> **Records for the task**:
•••••

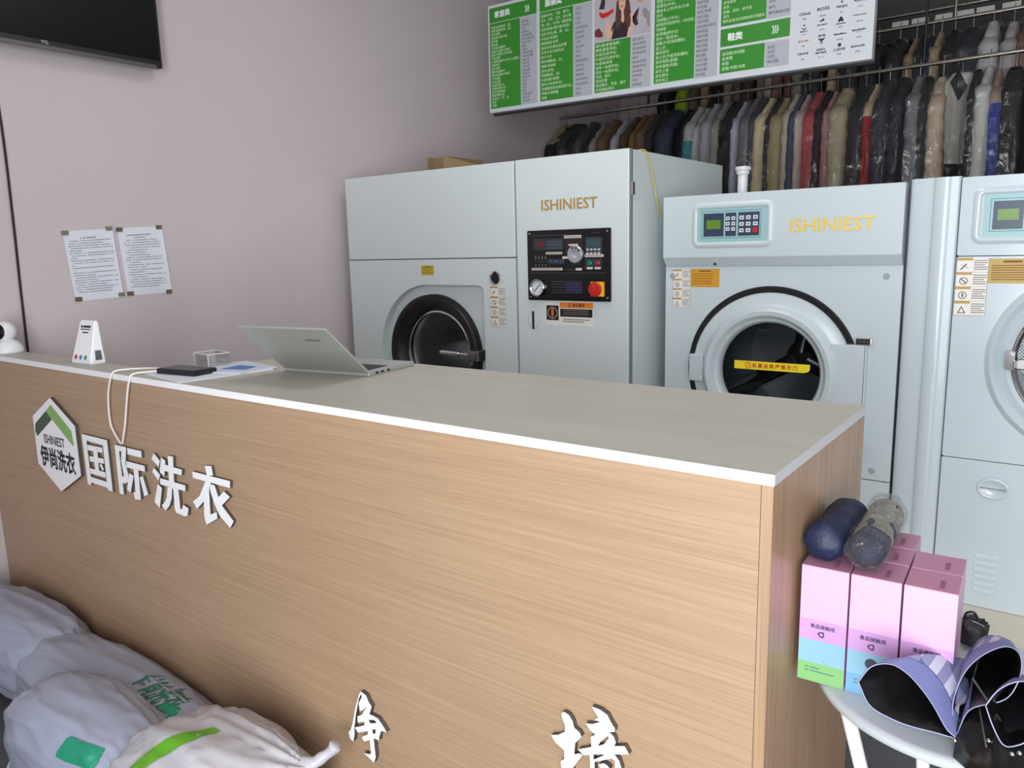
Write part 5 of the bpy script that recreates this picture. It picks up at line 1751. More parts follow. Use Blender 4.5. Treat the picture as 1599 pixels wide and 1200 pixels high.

•••••

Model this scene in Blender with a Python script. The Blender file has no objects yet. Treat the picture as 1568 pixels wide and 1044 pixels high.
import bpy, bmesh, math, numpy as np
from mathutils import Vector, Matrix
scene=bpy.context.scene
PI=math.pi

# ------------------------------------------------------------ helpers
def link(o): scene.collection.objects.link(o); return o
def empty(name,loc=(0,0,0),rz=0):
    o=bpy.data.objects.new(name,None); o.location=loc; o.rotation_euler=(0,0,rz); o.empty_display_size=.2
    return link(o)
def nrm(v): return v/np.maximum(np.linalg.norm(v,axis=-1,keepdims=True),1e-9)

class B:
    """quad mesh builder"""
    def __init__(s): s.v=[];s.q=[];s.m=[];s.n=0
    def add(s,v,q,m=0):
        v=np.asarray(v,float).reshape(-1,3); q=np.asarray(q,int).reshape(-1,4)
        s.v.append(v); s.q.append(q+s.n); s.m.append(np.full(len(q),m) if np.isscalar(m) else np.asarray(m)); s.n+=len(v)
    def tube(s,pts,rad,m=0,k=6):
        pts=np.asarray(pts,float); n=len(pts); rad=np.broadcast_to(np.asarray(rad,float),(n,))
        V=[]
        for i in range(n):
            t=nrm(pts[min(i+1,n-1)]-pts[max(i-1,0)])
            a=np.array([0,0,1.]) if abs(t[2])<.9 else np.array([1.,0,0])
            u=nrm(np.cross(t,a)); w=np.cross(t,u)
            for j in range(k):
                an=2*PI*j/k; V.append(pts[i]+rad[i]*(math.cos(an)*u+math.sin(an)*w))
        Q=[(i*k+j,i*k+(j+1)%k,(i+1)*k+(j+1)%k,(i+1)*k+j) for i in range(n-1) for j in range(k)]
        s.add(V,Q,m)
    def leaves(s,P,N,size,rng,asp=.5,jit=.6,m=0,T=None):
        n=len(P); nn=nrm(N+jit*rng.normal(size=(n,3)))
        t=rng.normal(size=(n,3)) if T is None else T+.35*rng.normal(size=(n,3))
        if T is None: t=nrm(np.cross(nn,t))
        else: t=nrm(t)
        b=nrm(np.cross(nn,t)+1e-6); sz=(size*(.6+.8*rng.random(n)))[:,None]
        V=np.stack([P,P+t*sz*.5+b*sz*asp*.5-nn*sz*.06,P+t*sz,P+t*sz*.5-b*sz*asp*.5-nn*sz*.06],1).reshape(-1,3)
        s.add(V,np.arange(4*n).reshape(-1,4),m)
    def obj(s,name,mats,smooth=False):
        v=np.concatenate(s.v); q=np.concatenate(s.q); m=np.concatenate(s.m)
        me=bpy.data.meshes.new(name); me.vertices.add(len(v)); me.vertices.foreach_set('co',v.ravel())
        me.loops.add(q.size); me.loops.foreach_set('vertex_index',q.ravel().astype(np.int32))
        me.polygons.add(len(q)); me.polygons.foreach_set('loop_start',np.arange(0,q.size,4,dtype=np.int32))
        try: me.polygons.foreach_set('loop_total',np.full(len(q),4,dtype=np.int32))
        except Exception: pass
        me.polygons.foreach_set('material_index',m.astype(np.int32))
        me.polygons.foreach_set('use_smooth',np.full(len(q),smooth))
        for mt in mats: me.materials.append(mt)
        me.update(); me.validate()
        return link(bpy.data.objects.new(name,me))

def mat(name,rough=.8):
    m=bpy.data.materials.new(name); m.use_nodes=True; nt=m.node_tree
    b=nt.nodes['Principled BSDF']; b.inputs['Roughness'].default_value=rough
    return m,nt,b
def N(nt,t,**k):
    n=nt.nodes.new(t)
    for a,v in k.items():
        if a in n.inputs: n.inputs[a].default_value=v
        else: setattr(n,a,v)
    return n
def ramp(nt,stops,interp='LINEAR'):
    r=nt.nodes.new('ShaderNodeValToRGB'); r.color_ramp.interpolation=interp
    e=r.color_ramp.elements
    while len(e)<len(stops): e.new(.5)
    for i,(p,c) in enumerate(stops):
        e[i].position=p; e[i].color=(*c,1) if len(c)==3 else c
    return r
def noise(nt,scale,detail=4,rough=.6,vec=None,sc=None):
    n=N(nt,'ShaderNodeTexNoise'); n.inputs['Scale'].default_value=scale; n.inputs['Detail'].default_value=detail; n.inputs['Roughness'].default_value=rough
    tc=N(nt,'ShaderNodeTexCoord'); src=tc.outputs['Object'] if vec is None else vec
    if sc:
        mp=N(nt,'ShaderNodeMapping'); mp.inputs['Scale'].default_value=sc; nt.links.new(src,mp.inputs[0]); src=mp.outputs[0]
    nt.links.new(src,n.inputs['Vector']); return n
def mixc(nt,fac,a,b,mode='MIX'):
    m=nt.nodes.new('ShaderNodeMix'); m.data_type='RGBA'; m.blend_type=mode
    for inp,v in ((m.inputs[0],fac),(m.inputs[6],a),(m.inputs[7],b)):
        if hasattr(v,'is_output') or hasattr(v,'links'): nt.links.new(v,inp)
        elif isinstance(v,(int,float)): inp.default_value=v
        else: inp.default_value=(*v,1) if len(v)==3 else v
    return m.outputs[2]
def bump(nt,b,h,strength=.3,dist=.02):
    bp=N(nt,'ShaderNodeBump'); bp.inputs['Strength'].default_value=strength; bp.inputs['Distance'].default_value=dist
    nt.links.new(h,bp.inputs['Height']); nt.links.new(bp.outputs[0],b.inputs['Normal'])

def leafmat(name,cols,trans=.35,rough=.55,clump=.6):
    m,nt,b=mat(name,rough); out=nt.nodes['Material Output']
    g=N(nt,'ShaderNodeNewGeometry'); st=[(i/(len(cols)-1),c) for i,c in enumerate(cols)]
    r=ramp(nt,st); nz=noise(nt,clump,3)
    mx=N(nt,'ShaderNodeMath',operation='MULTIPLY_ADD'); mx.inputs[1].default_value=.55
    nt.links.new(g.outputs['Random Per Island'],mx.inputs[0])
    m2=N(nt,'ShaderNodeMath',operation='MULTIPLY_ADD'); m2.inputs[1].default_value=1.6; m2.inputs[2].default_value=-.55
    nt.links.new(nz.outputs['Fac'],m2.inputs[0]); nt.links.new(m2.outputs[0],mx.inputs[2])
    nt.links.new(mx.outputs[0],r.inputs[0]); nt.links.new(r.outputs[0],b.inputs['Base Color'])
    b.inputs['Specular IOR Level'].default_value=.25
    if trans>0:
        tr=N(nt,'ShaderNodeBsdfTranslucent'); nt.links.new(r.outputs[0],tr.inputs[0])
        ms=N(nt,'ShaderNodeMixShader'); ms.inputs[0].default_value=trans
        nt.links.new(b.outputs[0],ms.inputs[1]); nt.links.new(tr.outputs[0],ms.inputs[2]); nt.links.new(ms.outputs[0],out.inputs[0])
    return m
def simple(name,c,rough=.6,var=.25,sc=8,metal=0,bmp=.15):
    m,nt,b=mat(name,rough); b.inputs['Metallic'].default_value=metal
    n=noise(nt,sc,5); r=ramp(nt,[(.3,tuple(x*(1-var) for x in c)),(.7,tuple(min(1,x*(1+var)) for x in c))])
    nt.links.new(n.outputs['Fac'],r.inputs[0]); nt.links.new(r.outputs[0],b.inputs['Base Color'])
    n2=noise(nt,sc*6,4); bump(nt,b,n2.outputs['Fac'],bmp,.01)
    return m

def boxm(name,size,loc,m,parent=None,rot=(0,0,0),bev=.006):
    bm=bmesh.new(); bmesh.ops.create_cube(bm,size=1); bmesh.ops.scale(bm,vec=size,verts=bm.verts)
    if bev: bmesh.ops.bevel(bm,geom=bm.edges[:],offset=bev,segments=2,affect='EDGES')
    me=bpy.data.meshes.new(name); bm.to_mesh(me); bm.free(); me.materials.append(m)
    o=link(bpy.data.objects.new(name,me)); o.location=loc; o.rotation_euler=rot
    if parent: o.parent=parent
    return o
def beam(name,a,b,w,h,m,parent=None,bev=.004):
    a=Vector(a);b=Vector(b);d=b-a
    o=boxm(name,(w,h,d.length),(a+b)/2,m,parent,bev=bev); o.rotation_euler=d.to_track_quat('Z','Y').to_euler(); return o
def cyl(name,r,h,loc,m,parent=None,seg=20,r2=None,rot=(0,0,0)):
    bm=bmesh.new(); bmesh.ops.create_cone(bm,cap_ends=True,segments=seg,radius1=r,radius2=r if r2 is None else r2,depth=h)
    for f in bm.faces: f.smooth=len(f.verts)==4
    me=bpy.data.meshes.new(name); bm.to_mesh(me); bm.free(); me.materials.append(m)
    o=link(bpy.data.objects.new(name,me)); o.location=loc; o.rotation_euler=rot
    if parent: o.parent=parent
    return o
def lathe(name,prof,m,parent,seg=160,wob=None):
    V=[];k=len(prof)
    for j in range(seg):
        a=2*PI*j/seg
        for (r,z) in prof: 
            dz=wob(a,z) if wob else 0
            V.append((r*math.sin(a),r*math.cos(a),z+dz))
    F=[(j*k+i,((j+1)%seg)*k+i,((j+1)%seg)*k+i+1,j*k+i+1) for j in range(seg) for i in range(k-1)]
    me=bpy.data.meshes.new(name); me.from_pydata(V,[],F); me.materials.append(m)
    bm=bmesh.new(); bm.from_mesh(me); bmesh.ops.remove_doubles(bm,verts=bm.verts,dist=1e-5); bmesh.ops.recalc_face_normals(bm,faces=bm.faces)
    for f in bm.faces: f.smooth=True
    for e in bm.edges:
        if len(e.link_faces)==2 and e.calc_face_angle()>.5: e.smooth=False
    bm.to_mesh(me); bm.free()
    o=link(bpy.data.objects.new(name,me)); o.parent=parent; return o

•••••

> **Task description**: Print, without alteration, the lines from the line with "Model this scene" to the line with "def nrm(v): return". Include both of them, and omit every other line.

> **Full output**:
Model this scene in Blender with a Python script. The Blender file has no objects yet. Treat the picture as 1568 pixels wide and 1044 pixels high.
import bpy, bmesh, math, numpy as np
from mathutils import Vector, Matrix
scene=bpy.context.scene
PI=math.pi

# ------------------------------------------------------------ helpers
def link(o): scene.collection.objects.link(o); return o
def empty(name,loc=(0,0,0),rz=0):
    o=bpy.data.objects.new(name,None); o.location=loc; o.rotation_euler=(0,0,rz); o.empty_display_size=.2
    return link(o)
def nrm(v): return v/np.maximum(np.linalg.norm(v,axis=-1,keepdims=True),1e-9)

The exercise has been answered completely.